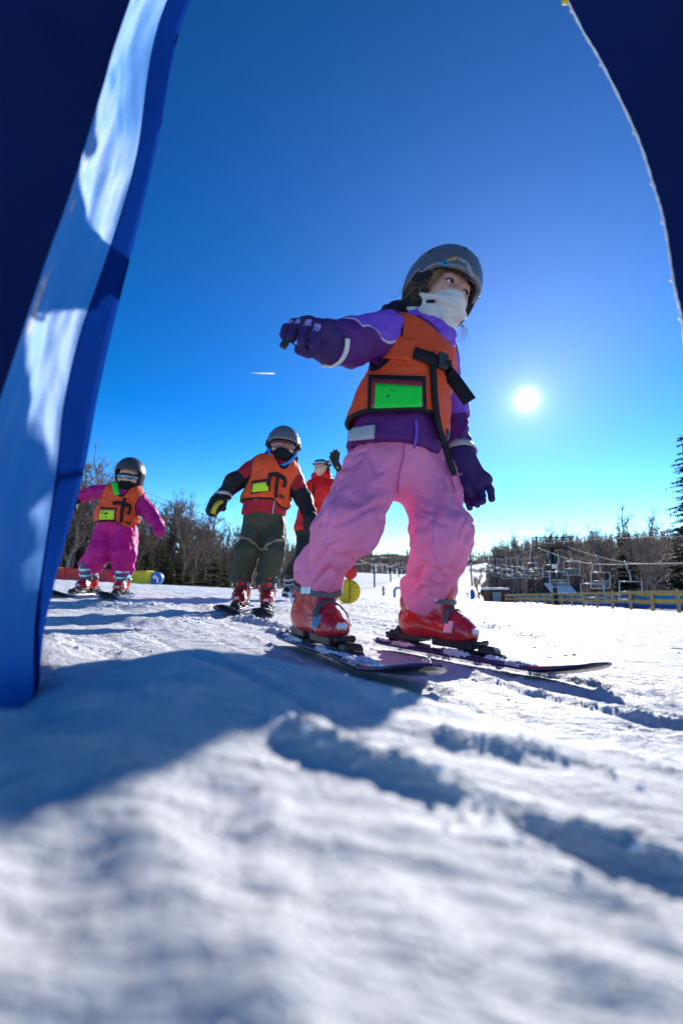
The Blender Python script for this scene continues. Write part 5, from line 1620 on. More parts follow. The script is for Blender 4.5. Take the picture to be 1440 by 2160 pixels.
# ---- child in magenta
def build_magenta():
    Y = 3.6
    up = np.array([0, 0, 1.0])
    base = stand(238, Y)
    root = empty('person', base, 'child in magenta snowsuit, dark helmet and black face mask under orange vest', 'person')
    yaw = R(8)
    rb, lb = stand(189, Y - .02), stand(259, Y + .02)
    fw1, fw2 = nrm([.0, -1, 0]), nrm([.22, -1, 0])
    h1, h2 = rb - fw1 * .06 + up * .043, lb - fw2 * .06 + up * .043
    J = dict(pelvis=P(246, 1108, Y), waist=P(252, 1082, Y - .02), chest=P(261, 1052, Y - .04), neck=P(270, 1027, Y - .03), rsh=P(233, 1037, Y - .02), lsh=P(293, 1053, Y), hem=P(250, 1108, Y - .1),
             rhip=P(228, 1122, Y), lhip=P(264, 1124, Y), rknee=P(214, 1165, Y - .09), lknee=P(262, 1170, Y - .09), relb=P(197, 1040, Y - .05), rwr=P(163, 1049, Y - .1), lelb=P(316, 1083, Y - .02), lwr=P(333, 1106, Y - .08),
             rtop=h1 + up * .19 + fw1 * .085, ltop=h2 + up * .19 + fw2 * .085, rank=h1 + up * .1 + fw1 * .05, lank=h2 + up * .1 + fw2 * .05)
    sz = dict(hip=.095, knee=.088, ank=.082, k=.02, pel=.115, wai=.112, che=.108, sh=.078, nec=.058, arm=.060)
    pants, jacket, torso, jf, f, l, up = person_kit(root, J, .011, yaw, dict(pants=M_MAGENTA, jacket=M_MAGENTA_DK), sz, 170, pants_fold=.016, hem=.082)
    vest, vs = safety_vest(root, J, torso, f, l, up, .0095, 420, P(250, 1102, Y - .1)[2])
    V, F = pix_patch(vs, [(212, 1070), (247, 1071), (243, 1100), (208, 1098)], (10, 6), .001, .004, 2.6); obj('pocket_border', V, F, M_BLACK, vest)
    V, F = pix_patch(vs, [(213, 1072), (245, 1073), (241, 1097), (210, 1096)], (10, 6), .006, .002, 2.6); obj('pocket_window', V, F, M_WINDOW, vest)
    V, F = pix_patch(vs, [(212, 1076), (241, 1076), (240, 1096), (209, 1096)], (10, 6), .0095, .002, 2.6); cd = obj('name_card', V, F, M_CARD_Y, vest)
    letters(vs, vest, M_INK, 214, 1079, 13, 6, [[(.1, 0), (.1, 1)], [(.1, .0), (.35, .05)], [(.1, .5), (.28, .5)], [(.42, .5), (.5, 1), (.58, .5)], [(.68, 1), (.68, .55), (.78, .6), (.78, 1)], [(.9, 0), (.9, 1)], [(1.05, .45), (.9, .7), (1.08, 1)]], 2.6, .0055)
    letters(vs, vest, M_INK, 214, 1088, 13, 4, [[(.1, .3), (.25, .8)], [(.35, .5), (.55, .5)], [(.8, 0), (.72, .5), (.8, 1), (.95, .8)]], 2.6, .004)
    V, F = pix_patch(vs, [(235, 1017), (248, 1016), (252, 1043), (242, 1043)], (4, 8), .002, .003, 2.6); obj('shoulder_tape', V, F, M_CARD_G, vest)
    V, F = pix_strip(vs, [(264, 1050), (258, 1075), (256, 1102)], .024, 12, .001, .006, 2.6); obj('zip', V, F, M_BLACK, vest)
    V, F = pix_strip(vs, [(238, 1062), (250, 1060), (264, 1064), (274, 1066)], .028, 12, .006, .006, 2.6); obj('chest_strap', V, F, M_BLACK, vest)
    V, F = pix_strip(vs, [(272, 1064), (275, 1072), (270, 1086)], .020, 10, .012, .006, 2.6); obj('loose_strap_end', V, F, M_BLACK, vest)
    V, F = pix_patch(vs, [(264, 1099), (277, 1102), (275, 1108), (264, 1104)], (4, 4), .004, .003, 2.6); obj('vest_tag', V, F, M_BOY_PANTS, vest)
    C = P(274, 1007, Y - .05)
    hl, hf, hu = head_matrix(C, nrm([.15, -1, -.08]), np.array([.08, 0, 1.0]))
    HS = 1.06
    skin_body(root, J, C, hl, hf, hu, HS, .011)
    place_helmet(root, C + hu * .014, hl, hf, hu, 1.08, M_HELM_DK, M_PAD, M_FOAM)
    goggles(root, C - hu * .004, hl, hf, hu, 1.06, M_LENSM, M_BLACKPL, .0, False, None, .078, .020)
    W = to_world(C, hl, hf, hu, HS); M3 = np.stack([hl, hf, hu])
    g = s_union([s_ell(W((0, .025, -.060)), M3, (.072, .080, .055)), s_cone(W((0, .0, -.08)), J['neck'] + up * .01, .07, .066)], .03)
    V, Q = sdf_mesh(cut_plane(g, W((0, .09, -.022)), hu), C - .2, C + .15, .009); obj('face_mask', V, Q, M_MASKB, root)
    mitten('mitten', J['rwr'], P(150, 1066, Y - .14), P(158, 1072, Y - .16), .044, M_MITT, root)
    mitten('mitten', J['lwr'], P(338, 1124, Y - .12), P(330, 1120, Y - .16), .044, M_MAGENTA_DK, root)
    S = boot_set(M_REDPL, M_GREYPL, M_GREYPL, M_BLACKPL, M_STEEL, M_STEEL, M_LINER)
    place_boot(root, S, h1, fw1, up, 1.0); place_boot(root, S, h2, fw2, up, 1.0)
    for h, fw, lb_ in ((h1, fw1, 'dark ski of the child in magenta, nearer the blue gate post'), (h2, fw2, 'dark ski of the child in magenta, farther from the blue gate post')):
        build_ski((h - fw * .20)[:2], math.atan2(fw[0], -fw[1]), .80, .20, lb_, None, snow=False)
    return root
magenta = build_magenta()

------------

■ What you need to do ■
Transcribe all the lines above exactly, apart from the pictures.

■ Reply to the exercise ■
The Blender Python script for this scene continues. Write part 5, from line 1620 on. More parts follow. The script is for Blender 4.5. Take the picture to be 1440 by 2160 pixels.
# ---- child in magenta
def build_magenta():
    Y = 3.6
    up = np.array([0, 0, 1.0])
    base = stand(238, Y)
    root = empty('person', base, 'child in magenta snowsuit, dark helmet and black face mask under orange vest', 'person')
    yaw = R(8)
    rb, lb = stand(189, Y - .02), stand(259, Y + .02)
    fw1, fw2 = nrm([.0, -1, 0]), nrm([.22, -1, 0])
    h1, h2 = rb - fw1 * .06 + up * .043, lb - fw2 * .06 + up * .043
    J = dict(pelvis=P(246, 1108, Y), waist=P(252, 1082, Y - .02), chest=P(261, 1052, Y - .04), neck=P(270, 1027, Y - .03), rsh=P(233, 1037, Y - .02), lsh=P(293, 1053, Y), hem=P(250, 1108, Y - .1),
             rhip=P(228, 1122, Y), lhip=P(264, 1124, Y), rknee=P(214, 1165, Y - .09), lknee=P(262, 1170, Y - .09), relb=P(197, 1040, Y - .05), rwr=P(163, 1049, Y - .1), lelb=P(316, 1083, Y - .02), lwr=P(333, 1106, Y - .08),
             rtop=h1 + up * .19 + fw1 * .085, ltop=h2 + up * .19 + fw2 * .085, rank=h1 + up * .1 + fw1 * .05, lank=h2 + up * .1 + fw2 * .05)
    sz = dict(hip=.095, knee=.088, ank=.082, k=.02, pel=.115, wai=.112, che=.108, sh=.078, nec=.058, arm=.060)
    pants, jacket, torso, jf, f, l, up = person_kit(root, J, .011, yaw, dict(pants=M_MAGENTA, jacket=M_MAGENTA_DK), sz, 170, pants_fold=.016, hem=.082)
    vest, vs = safety_vest(root, J, torso, f, l, up, .0095, 420, P(250, 1102, Y - .1)[2])
    V, F = pix_patch(vs, [(212, 1070), (247, 1071), (243, 1100), (208, 1098)], (10, 6), .001, .004, 2.6); obj('pocket_border', V, F, M_BLACK, vest)
    V, F = pix_patch(vs, [(213, 1072), (245, 1073), (241, 1097), (210, 1096)], (10, 6), .006, .002, 2.6); obj('pocket_window', V, F, M_WINDOW, vest)
    V, F = pix_patch(vs, [(212, 1076), (241, 1076), (240, 1096), (209, 1096)], (10, 6), .0095, .002, 2.6); cd = obj('name_card', V, F, M_CARD_Y, vest)
    letters(vs, vest, M_INK, 214, 1079, 13, 6, [[(.1, 0), (.1, 1)], [(.1, .0), (.35, .05)], [(.1, .5), (.28, .5)], [(.42, .5), (.5, 1), (.58, .5)], [(.68, 1), (.68, .55), (.78, .6), (.78, 1)], [(.9, 0), (.9, 1)], [(1.05, .45), (.9, .7), (1.08, 1)]], 2.6, .0055)
    letters(vs, vest, M_INK, 214, 1088, 13, 4, [[(.1, .3), (.25, .8)], [(.35, .5), (.55, .5)], [(.8, 0), (.72, .5), (.8, 1), (.95, .8)]], 2.6, .004)
    V, F = pix_patch(vs, [(235, 1017), (248, 1016), (252, 1043), (242, 1043)], (4, 8), .002, .003, 2.6); obj('shoulder_tape', V, F, M_CARD_G, vest)
    V, F = pix_strip(vs, [(264, 1050), (258, 1075), (256, 1102)], .024, 12, .001, .006, 2.6); obj('zip', V, F, M_BLACK, vest)
    V, F = pix_strip(vs, [(238, 1062), (250, 1060), (264, 1064), (274, 1066)], .028, 12, .006, .006, 2.6); obj('chest_strap', V, F, M_BLACK, vest)
    V, F = pix_strip(vs, [(272, 1064), (275, 1072), (270, 1086)], .020, 10, .012, .006, 2.6); obj('loose_strap_end', V, F, M_BLACK, vest)
    V, F = pix_patch(vs, [(264, 1099), (277, 1102), (275, 1108), (264, 1104)], (4, 4), .004, .003, 2.6); obj('vest_tag', V, F, M_BOY_PANTS, vest)
    C = P(274, 1007, Y - .05)
    hl, hf, hu = head_matrix(C, nrm([.15, -1, -.08]), np.array([.08, 0, 1.0]))
    HS = 1.06
    skin_body(root, J, C, hl, hf, hu, HS, .011)
    place_helmet(root, C + hu * .014, hl, hf, hu, 1.08, M_HELM_DK, M_PAD, M_FOAM)
    goggles(root, C - hu * .004, hl, hf, hu, 1.06, M_LENSM, M_BLACKPL, .0, False, None, .078, .020)
    W = to_world(C, hl, hf, hu, HS); M3 = np.stack([hl, hf, hu])
    g = s_union([s_ell(W((0, .025, -.060)), M3, (.072, .080, .055)), s_cone(W((0, .0, -.08)), J['neck'] + up * .01, .07, .066)], .03)
    V, Q = sdf_mesh(cut_plane(g, W((0, .09, -.022)), hu), C - .2, C + .15, .009); obj('face_mask', V, Q, M_MASKB, root)
    mitten('mitten', J['rwr'], P(150, 1066, Y - .14), P(158, 1072, Y - .16), .044, M_MITT, root)
    mitten('mitten', J['lwr'], P(338, 1124, Y - .12), P(330, 1120, Y - .16), .044, M_MAGENTA_DK, root)
    S = boot_set(M_REDPL, M_GREYPL, M_GREYPL, M_BLACKPL, M_STEEL, M_STEEL, M_LINER)
    place_boot(root, S, h1, fw1, up, 1.0); place_boot(root, S, h2, fw2, up, 1.0)
    for h, fw, lb_ in ((h1, fw1, 'dark ski of the child in magenta, nearer the blue gate post'), (h2, fw2, 'dark ski of the child in magenta, farther from the blue gate post')):
        build_ski((h - fw * .20)[:2], math.atan2(fw[0], -fw[1]), .80, .20, lb_, None, snow=False)
    return root
magenta = build_magenta()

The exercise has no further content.